Updated: Friday, 5th June 2020 @ 4:07pm

Album review: The Night Chancers by Baxter Dury

Album review: The Night Chancers by Baxter Dury

| By Tom Preece

Baxter Dury told Jason Williamson that he envisaged his new album ‘The Night Chancers’ – as told by an ageing hip hop mogul who looks back on his life in chapters – the perfect analogy for an album doused in self-awareness and promiscuity.

The new record is a concept album without being one.
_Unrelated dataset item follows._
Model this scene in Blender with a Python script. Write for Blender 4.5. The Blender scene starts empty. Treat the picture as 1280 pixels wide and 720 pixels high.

It’s full of eccentricities that are informed by Baxter’s own behavioural patterns, from the seedier side of life.

However, as he looks back on his past, whilst simultaneously trying to fit in to the future, Dury has crafted a sold-out lecture in characterisation that only the best of filmmakers dream of getting in to.

The album is full of love stories that, more often than not, illustrate the dynamics of unconventional relationships.

Title track The Night Chancers charts the hotel-room journey between the end of the night and the start of the morning.

Carla’s Got a Boyfriend however comments on the social media purveyors who spend more time on their ex’s Instagram than they should.

Meanwhile, he also examines the demise of a life-changing relationship in Daylight, proving that back-room bravado and your own reality are two separate entities whilst also observing his lack of reluctance to stare.

“I watch a bit too much,” he echoes, in his self-described faux-Chiswick accent, during the album’s most recent single I’m Not Your Dog.

When you consider that Dury believes the album to be one that’s non-formulaic, you can’t help but think that it’s by some divinely inspired chance that this collection of songs sit so perfectly together.

Lyrically, The Night Chancers is like a cinematic battle, with each character wrestling for supremacy as Dury allows them mere minutes in the spotlight.

As a whole, it’s a much sultrier record than the last; the sound becoming evermore voluptuous and sleek, bringing together smooth strings, 90s hip-hop inspired drum beats and elements of French pop to create a sonic masterpiece.

It is a consummate performance in growing older with a lack of grace, a humbling amount of honesty and reminding the listener of the obvious…

“Baxter loves you!” he exclaims, during the concluding verse of album closer Say Nothing.